--- START ---

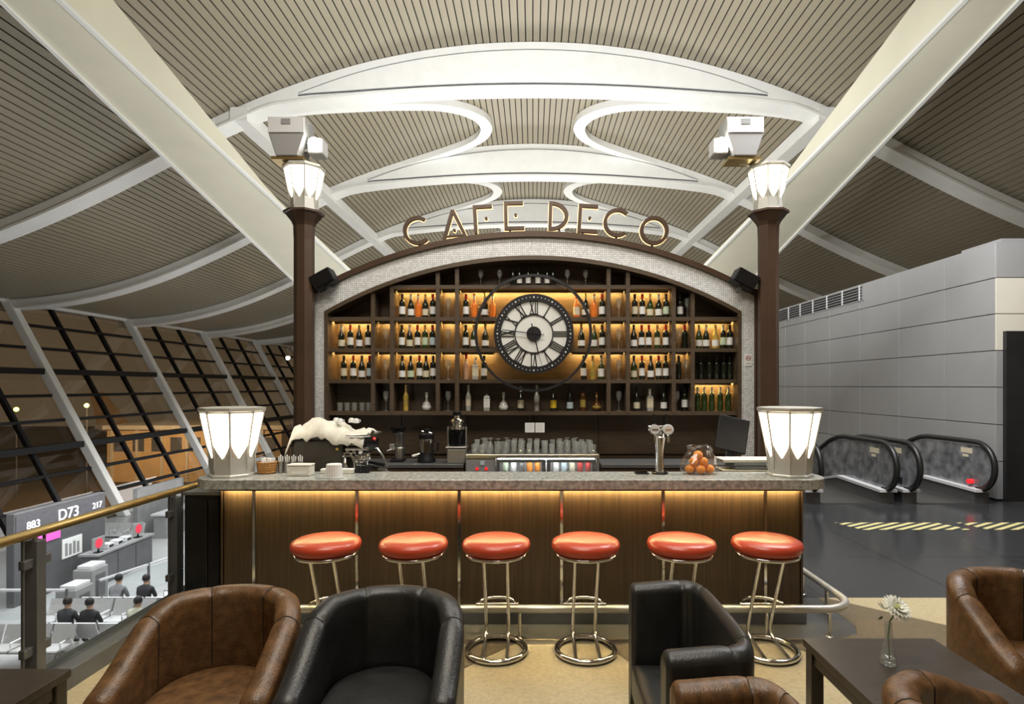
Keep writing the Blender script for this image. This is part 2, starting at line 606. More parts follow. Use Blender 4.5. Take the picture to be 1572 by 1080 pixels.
ceil = MB()
gx = np.linspace(-28, 28, 113)
A = [(x, zc(x) + 0.07) for x in gx]
B = [(x, zc(x) + 0.25) for x in gx]
ceil.band(A, B, 2.0, 68.0, 'y')
ceil = struct(ceil.build('ceiling', M['gap']))
plank_me = MB().box(-0.108, 0.108, 2.0, 68.0, 0, 0.05).mesh('plank', M['plank'])
s_arc = np.concatenate([[0], np.cumsum(np.hypot(np.diff(_fx), np.diff(_fz)))])
n_pl = int(28.2 / 0.26) + 6
for side in (1, -1):
    for i in range(n_pl):
        s = 0.13 + 0.26 * i
        x = float(np.interp(s, s_arc, _fx))
        if x > 27.8:
            break
        sl = (zc(x + 0.1) - zc(x - 0.1)) / 0.2
        o = link('plank', plank_me, ceil, (side * x, 0, zc(x)))
        o.rotation_euler = (0, -side * math.atan(sl), 0)

RIBY = [21.5 + 9.05 * k for k in range(5)]


def rib(Y, n):
    d = lambda x: 0.44 + 1.22 * max(0.0, 1 - (x / 9.6) ** 2)
    root = MB().band([(x, zc(x) - 0.02) for x in gx], [(x, zc(x) - d(x)) for x in gx], Y, Y + 0.55).build('trim_%d' % n, M['white'], smooth=30)
    struct(root)
    xs = np.linspace(-8.6, 8.6, 61)

    def edge(x, g):
        top, bot = zc(x) - 0.36, zc(x) - d(x) + 0.14
        mid = (top + bot) / 2
        h = max(0.02, (top - bot) / 2) * (1 - (abs(x) / 8.6) ** 10) + 0.01
        return mid + h + g, mid - h - g
    MB().band([(x, edge(x, 0.05)[0]) for x in xs], [(x, edge(x, 0.05)[1]) for x in xs], Y - 0.02, Y + 0.02).build('seam_line', M['seam'], root)
    MB().band([(x, edge(x, 0.0)[0]) for x in xs], [(x, edge(x, 0.0)[1]) for x in xs], Y - 0.06, Y + 0.01).build('fascia_panel', M['white'], root, smooth=30)
    MB().band([(x, zc(x) - d(x)) for x in gx], [(x, zc(x) - d(x) - 0.09) for x in gx], Y - 0.12, Y + 0.7).build('lower_flange', M['white'], root, smooth=30)


for i, Y in enumerate(RIBY):
    rib(Y, i + 2)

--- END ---

- CHALLENGE
Using the material above, set down every line exactly, but skip the pictures.

- FULL OUTPUT
Keep writing the Blender script for this image. This is part 2, starting at line 606. More parts follow. Use Blender 4.5. Take the picture to be 1572 by 1080 pixels.
ceil = MB()
gx = np.linspace(-28, 28, 113)
A = [(x, zc(x) + 0.07) for x in gx]
B = [(x, zc(x) + 0.25) for x in gx]
ceil.band(A, B, 2.0, 68.0, 'y')
ceil = struct(ceil.build('ceiling', M['gap']))
plank_me = MB().box(-0.108, 0.108, 2.0, 68.0, 0, 0.05).mesh('plank', M['plank'])
s_arc = np.concatenate([[0], np.cumsum(np.hypot(np.diff(_fx), np.diff(_fz)))])
n_pl = int(28.2 / 0.26) + 6
for side in (1, -1):
    for i in range(n_pl):
        s = 0.13 + 0.26 * i
        x = float(np.interp(s, s_arc, _fx))
        if x > 27.8:
            break
        sl = (zc(x + 0.1) - zc(x - 0.1)) / 0.2
        o = link('plank', plank_me, ceil, (side * x, 0, zc(x)))
        o.rotation_euler = (0, -side * math.atan(sl), 0)

RIBY = [21.5 + 9.05 * k for k in range(5)]


def rib(Y, n):
    d = lambda x: 0.44 + 1.22 * max(0.0, 1 - (x / 9.6) ** 2)
    root = MB().band([(x, zc(x) - 0.02) for x in gx], [(x, zc(x) - d(x)) for x in gx], Y, Y + 0.55).build('trim_%d' % n, M['white'], smooth=30)
    struct(root)
    xs = np.linspace(-8.6, 8.6, 61)

    def edge(x, g):
        top, bot = zc(x) - 0.36, zc(x) - d(x) + 0.14
        mid = (top + bot) / 2
        h = max(0.02, (top - bot) / 2) * (1 - (abs(x) / 8.6) ** 10) + 0.01
        return mid + h + g, mid - h - g
    MB().band([(x, edge(x, 0.05)[0]) for x in xs], [(x, edge(x, 0.05)[1]) for x in xs], Y - 0.02, Y + 0.02).build('seam_line', M['seam'], root)
    MB().band([(x, edge(x, 0.0)[0]) for x in xs], [(x, edge(x, 0.0)[1]) for x in xs], Y - 0.06, Y + 0.01).build('fascia_panel', M['white'], root, smooth=30)
    MB().band([(x, zc(x) - d(x)) for x in gx], [(x, zc(x) - d(x) - 0.09) for x in gx], Y - 0.12, Y + 0.7).build('lower_flange', M['white'], root, smooth=30)


for i, Y in enumerate(RIBY):
    rib(Y, i + 2)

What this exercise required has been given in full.